Spotify’s Future Plans Come Into View at the 20-Year Mark
Spotify’s future plans are starting to move beyond streaming into a broader media model

Spotify is entering its third decade with a strategy focused on user control, new content formats and shared listening, according to Sten Garmark. The executive, who leads consumer experience, outlined a roadmap that builds on the platform’s scale while shifting how users interact with it.
Founded in 2006 by Daniel Ek and Martin Lorentzon, Spotify has grown to more than 750 million users. Its next phase, Garmark said, will be shaped less by access to content and more by how listeners define and share their experience. In its early years, the company’s model was built to counter widespread piracy, using a freemium approach that offered free access on desktop while pushing users toward paid mobile subscriptions as smartphones scaled.
“We’re going to add more formats that people are going to love from more creative people,” he said, describing a pipeline that extends beyond music, podcasts and audiobooks.
AI-driven control reframes discovery
Spotify’s future product layer centres on direct user input, enabled by artificial intelligence. Garmark described a system where listeners can articulate preferences in their own terms, shifting discovery away from passive recommendation.
“The unlocking of AI enables users in their own language to express who they want to be and what they aspire to do,” he said.
The company is also working with the industry on ways for artists to disclose AI involvement in their music, reflecting growing pressure to introduce clearer labelling as fully AI-generated tracks increase across streaming platforms.
This direction modifies the role of algorithms that were previously built on listening history alone. Personalisation remains core, but the mechanism is moving toward real-time intent, with users actively steering playlists, searches and recommendations.

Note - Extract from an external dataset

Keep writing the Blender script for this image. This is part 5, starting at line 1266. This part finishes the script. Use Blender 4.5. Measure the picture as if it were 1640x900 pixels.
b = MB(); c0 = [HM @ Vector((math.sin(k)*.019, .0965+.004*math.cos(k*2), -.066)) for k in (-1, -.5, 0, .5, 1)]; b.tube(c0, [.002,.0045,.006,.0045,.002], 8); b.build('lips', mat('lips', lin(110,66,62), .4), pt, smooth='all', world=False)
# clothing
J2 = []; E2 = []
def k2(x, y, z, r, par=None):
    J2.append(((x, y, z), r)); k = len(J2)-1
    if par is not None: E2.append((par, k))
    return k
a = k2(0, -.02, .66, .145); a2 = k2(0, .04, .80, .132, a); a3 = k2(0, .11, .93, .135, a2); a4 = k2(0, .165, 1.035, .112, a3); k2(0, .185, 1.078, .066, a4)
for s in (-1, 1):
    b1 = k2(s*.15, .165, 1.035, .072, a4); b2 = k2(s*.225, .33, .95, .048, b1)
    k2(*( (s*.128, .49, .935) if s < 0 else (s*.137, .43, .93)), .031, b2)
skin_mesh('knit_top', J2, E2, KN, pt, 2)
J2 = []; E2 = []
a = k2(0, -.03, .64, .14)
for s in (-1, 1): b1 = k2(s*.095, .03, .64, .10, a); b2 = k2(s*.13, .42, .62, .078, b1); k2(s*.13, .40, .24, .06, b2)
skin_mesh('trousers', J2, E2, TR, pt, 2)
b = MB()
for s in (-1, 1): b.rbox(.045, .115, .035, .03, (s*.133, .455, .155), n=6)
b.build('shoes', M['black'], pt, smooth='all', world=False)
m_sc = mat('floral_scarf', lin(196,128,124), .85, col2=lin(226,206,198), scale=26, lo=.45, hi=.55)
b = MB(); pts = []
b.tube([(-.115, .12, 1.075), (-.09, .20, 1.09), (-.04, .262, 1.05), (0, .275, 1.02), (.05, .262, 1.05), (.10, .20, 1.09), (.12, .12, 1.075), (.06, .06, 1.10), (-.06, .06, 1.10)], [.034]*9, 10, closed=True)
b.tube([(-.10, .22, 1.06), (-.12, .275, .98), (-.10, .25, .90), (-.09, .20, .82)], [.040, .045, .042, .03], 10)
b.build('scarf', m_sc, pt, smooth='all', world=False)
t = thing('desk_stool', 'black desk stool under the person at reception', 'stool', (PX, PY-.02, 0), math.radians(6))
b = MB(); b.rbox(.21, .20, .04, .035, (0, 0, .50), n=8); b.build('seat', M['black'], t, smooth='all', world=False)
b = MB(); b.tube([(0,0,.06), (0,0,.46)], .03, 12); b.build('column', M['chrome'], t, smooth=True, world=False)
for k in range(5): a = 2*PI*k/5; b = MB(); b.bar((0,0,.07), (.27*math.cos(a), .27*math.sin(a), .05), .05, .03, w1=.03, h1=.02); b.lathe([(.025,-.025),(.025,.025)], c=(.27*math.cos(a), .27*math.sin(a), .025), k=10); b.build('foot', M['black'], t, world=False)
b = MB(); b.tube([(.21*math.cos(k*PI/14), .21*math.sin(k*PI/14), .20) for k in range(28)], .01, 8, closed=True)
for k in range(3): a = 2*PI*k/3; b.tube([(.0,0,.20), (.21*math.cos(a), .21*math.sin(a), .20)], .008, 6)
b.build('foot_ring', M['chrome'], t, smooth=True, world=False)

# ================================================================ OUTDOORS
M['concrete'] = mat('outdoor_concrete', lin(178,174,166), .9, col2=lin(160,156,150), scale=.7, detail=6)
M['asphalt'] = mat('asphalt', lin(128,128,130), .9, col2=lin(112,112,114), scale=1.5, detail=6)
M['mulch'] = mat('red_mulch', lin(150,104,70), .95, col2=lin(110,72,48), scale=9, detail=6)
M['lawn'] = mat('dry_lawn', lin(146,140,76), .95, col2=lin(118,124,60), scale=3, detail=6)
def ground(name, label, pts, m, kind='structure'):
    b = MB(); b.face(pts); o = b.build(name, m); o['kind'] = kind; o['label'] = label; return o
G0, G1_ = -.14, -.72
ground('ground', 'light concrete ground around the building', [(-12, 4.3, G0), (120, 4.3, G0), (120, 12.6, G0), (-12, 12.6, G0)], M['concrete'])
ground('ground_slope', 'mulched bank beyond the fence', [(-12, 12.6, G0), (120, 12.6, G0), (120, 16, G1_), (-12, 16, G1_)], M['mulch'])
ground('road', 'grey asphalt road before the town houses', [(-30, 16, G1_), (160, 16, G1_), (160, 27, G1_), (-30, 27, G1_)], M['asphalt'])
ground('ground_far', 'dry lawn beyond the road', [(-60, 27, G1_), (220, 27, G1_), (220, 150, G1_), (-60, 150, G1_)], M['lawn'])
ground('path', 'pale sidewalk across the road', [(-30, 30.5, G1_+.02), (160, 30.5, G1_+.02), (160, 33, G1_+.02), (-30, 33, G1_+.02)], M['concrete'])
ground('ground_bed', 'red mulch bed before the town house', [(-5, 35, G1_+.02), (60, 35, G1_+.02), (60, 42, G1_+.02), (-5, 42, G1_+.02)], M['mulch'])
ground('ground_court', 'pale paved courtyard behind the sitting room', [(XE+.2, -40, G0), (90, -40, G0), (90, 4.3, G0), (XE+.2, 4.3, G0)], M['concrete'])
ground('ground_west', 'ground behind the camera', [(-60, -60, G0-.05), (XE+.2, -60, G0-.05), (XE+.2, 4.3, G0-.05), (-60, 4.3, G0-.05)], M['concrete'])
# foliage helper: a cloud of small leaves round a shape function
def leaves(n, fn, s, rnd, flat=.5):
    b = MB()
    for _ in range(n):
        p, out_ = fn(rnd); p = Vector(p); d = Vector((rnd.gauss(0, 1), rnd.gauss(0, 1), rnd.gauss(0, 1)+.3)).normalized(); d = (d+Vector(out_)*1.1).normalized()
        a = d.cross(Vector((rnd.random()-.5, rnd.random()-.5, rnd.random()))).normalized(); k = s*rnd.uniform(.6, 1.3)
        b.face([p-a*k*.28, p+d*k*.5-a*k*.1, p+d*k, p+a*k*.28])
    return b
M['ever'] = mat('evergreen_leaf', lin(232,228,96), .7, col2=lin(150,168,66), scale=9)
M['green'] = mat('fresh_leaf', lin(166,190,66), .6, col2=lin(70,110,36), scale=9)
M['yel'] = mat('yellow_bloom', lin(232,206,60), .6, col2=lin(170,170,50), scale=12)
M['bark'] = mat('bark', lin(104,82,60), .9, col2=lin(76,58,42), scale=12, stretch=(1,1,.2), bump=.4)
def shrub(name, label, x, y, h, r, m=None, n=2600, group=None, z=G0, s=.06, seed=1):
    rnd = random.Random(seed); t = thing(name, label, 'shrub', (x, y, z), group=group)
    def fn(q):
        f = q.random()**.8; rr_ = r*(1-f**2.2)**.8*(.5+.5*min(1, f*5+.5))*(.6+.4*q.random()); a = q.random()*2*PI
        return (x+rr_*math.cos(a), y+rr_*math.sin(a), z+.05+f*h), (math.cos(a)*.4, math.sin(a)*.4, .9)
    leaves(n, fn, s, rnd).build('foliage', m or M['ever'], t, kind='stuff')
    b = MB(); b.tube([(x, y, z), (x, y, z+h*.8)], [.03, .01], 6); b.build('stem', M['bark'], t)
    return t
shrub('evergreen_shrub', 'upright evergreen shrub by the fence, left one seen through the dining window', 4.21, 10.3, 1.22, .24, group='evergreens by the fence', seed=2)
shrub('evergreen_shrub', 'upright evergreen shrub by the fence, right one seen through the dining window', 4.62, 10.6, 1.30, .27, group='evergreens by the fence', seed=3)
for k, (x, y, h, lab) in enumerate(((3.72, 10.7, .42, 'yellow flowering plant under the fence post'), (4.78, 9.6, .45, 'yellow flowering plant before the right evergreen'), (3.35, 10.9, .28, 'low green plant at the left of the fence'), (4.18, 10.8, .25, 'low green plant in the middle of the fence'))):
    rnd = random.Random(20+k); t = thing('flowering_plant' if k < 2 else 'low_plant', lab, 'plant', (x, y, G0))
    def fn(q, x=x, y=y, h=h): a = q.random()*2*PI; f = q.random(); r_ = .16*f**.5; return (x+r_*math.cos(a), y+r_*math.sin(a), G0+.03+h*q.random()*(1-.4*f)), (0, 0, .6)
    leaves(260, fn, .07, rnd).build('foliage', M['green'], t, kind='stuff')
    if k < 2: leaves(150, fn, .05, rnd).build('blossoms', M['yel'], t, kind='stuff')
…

Social listening becomes a product priority
The company is also repositioning social interaction as a central feature. While Spotify has introduced tools such as collaborative playlists and group listening sessions, Garmark acknowledged that community-building has not kept pace with its scale.
Future updates are expected to deepen interaction between users, turning listening into a shared environment rather than a solitary activity.
“We think we can do more in creating conversations between people,” he said.
Format expansion extends earlier platform shifts
Spotify’s plan to introduce new formats follows earlier moves that expanded its scope. The addition of podcasts in 2015 and later audiobooks repositioned the service as a broader audio platform.
Garmark indicated that further formats will follow the same logic, bringing more types of creators into the ecosystem and increasing time spent within the app. This multi-format approach reduces dependence on music streaming alone and diversifies revenue pathways. He also pointed to Spotify’s reach across more than 2000 device types, from cars to smart speakers, as a distribution advantage that supports expansion into new content formats.
Past milestones continue to shape product decisions
The company’s current strategy is anchored in earlier developments that defined its growth.
Features such as Spotify Wrapped turned listening data into a shareable format, creating a recurring global moment tied to personal identity. Meanwhile, Discover Weekly established algorithmic discovery as a core function, influencing how users encounter new music. That discovery layer has since evolved into more dynamic systems such as Daylist, which updates multiple times a day based on listening patterns, blending familiarity with new recommendations.
Industry tensions also played a role. In 2014, Taylor Swift removed her catalogue over concerns about streaming payouts, returning in 2017. The episode brought attention to artist compensation, an issue that remains unresolved as streaming dominates music revenue.
On the product side, Spotify’s delayed rollout of lossless audio in 2025 reflected shifting expectations among subscribers, particularly as competitors prioritised sound quality earlier. At the same time, the platform’s core building block remains the playlist, which Garmark described as the foundation for nearly all subsequent features, from editorial curation to AI-assisted recommendations.
Platform scale brings new operational pressure
Spotify’s expansion has introduced new challenges that intersect with its future plans. The rise of AI-generated music has created both creative opportunities and risks tied to fraud and impersonation.
Garmark said the company has removed millions of tracks linked to abuse and is working with the industry on transparency measures, including ways for creators to disclose AI involvement in their work.
At the same time, Spotify faces ongoing scrutiny over how revenue is distributed. The company reports that it returned $11 billion to the music industry in 2025, roughly 70% of its revenue, yet debates over fairness persist among artists and industry groups. The platform has also faced criticism over how it allocates capital, with industry bodies arguing that more direct investment is needed in grassroots venues despite initiatives such as partnerships with youth-focused music organisations.
From access to participation
Spotify’s first two decades were defined by building access to a vast catalogue and scaling a subscription model that could compete with piracy. The next phase shifts toward participation, where users influence discovery, interact with each other and engage with a wider set of formats. That transition comes as the company also contends with internal product complexity, with some users pointing to an increasingly cluttered interface as feature expansion accelerates.
Garmark’s outline points to a platform that is less about delivering content and more about shaping how that content is experienced. The direction reflects both internal product evolution and external pressure from creators, competitors and new technologies.